Mundaun stands out, Mundaun inspires: The scary game fascinates in the test with its unusual setting, the remote alpine pastures in the Swiss mountains. The hand-drawn black-and-white graphics and the dramatic story about a curse, alpine ghouls, and a talking goat's head already make the thoughtful horror adventure one of the surprises of the 2021 gaming year.
This game starts oddly enough: Curdin, the game's protagonist, returns by bus to the remote Swiss village of Mundaun - a rough-hewn, rugged black-and-white mountain world that won't let him go for the next few days, and me for the next good ten hours. He spent part of his childhood in this seclusion with his grandfather, and now a sad occasion calls him back there: during the bus ride, he reads aloud the letter that prompted him to travel back in time - the village priest has written to tell him that his grandpa has died.
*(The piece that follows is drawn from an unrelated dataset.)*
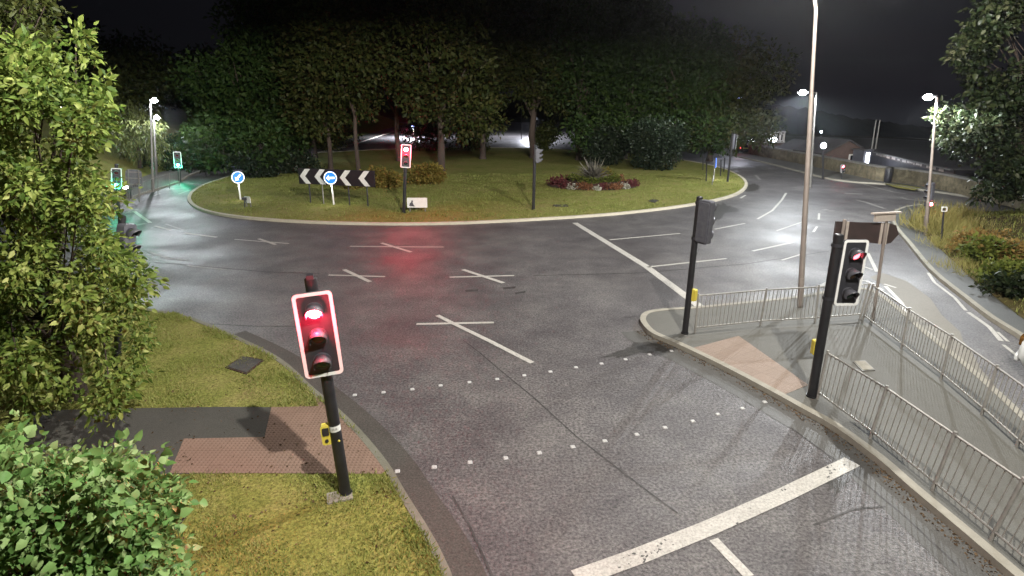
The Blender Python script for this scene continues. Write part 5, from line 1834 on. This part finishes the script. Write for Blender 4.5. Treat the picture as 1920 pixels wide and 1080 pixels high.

An unusual voice-over flanks the written texts and subtitled dialogues in the game: namely, it is in Romansh (also known as Bündnerromanisch or Romontsch), the fourth official national language of Switzerland, which is spoken by only about 60,000 people. It gives the title, similar to its unusual appearance, its very own original atmosphere, which contributes a lot to how you feel like a player in Mundaun.
After the character gets off the bus, you walk across the monochrome grassy hills in the first-person view - there's a burnt barn on the left, and on the right, you go down the slope to a distant chapel. Sure, the graphics are crude and far from the state-of-the-art in terms of modeling, but the textures hand-drawn by developer Michel Ziegler and then glued to the objects on the computer give Mundaun a very distinctive, appealing look.
The main character, Curdin, quickly realizes that all is not right up here in the mountains: he finds the charred corpse of his grandfather in a burned barn, while the open grave in the cemetery is empty - and yet the priest wants him to know that the dead man was buried long ago. The whole thing is very strange!
Little by little, a not-so-small world full of quaint places and little game mechanics opens up.
Conclusion
The fairy tale about the pact with the devil is not radically new, but it is told in such an unspent and exciting way. I gradually discover more dark places in the alpine world, wander through caves and bunkers, get pulled into dark dreams, or meet crazy inhabitants. Walkie-talkie conversations with soldiers from an old war, a nighttime toboggan race, the ghostly beekeepers at the glassy mountain lake - the Swiss indie game offers unique, exciting, and quaint experiences.